* REQUIRED WORK *
Write out the listing below without alteration, omitting its pictures.

# Start of COLLECTED MATERIAL

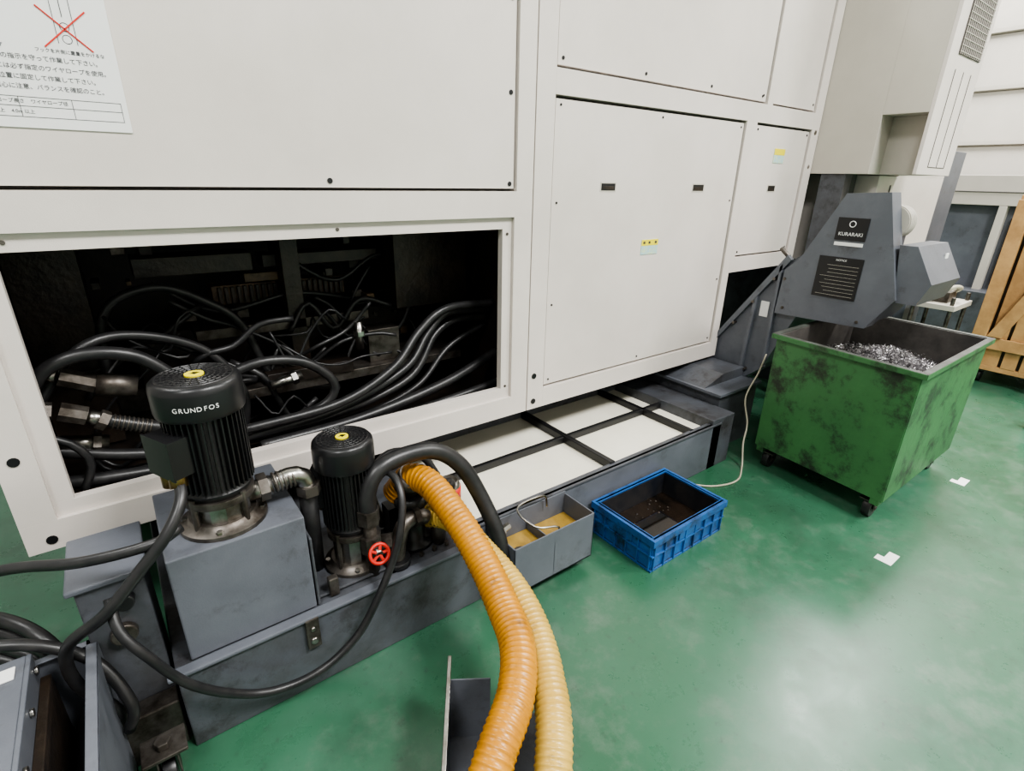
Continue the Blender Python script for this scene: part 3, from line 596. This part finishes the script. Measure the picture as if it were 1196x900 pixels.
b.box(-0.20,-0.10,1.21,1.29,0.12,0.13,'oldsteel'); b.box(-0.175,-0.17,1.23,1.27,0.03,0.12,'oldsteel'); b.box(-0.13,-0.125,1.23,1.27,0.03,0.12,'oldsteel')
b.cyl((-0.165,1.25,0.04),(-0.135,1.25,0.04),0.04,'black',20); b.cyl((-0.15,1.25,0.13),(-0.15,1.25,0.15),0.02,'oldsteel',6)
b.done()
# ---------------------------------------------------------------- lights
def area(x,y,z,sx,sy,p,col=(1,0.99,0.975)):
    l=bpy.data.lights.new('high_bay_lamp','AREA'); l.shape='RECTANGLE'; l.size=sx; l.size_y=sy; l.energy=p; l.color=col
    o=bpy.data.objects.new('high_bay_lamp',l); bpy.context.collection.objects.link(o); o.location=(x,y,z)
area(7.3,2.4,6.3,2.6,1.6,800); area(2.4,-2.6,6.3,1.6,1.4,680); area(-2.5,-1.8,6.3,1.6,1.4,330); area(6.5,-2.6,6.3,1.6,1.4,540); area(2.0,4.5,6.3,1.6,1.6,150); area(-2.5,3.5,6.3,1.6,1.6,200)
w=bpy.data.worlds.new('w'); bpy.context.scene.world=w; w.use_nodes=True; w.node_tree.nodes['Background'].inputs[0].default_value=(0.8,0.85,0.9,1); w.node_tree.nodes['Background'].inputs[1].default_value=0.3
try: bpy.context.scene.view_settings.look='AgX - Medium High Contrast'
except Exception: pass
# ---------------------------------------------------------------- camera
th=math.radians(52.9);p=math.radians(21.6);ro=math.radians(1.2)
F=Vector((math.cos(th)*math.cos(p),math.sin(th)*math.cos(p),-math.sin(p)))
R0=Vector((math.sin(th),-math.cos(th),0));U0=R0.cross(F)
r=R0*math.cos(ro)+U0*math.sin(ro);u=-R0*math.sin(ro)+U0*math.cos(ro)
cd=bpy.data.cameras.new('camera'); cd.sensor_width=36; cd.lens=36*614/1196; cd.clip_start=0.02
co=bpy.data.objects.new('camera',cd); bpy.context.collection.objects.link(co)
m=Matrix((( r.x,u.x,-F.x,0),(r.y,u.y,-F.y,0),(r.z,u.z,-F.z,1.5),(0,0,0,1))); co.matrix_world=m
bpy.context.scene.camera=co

# End of COLLECTED MATERIAL

* SOLUTION FOR THIS PROBLEM *
Continue the Blender Python script for this scene: part 3, from line 596. This part finishes the script. Measure the picture as if it were 1196x900 pixels.
b.box(-0.20,-0.10,1.21,1.29,0.12,0.13,'oldsteel'); b.box(-0.175,-0.17,1.23,1.27,0.03,0.12,'oldsteel'); b.box(-0.13,-0.125,1.23,1.27,0.03,0.12,'oldsteel')
b.cyl((-0.165,1.25,0.04),(-0.135,1.25,0.04),0.04,'black',20); b.cyl((-0.15,1.25,0.13),(-0.15,1.25,0.15),0.02,'oldsteel',6)
b.done()
# ---------------------------------------------------------------- lights
def area(x,y,z,sx,sy,p,col=(1,0.99,0.975)):
    l=bpy.data.lights.new('high_bay_lamp','AREA'); l.shape='RECTANGLE'; l.size=sx; l.size_y=sy; l.energy=p; l.color=col
    o=bpy.data.objects.new('high_bay_lamp',l); bpy.context.collection.objects.link(o); o.location=(x,y,z)
area(7.3,2.4,6.3,2.6,1.6,800); area(2.4,-2.6,6.3,1.6,1.4,680); area(-2.5,-1.8,6.3,1.6,1.4,330); area(6.5,-2.6,6.3,1.6,1.4,540); area(2.0,4.5,6.3,1.6,1.6,150); area(-2.5,3.5,6.3,1.6,1.6,200)
w=bpy.data.worlds.new('w'); bpy.context.scene.world=w; w.use_nodes=True; w.node_tree.nodes['Background'].inputs[0].default_value=(0.8,0.85,0.9,1); w.node_tree.nodes['Background'].inputs[1].default_value=0.3
try: bpy.context.scene.view_settings.look='AgX - Medium High Contrast'
except Exception: pass
# ---------------------------------------------------------------- camera
th=math.radians(52.9);p=math.radians(21.6);ro=math.radians(1.2)
F=Vector((math.cos(th)*math.cos(p),math.sin(th)*math.cos(p),-math.sin(p)))
R0=Vector((math.sin(th),-math.cos(th),0));U0=R0.cross(F)
r=R0*math.cos(ro)+U0*math.sin(ro);u=-R0*math.sin(ro)+U0*math.cos(ro)
cd=bpy.data.cameras.new('camera'); cd.sensor_width=36; cd.lens=36*614/1196; cd.clip_start=0.02
co=bpy.data.objects.new('camera',cd); bpy.context.collection.objects.link(co)
m=Matrix((( r.x,u.x,-F.x,0),(r.y,u.y,-F.y,0),(r.z,u.z,-F.z,1.5),(0,0,0,1))); co.matrix_world=m
bpy.context.scene.camera=co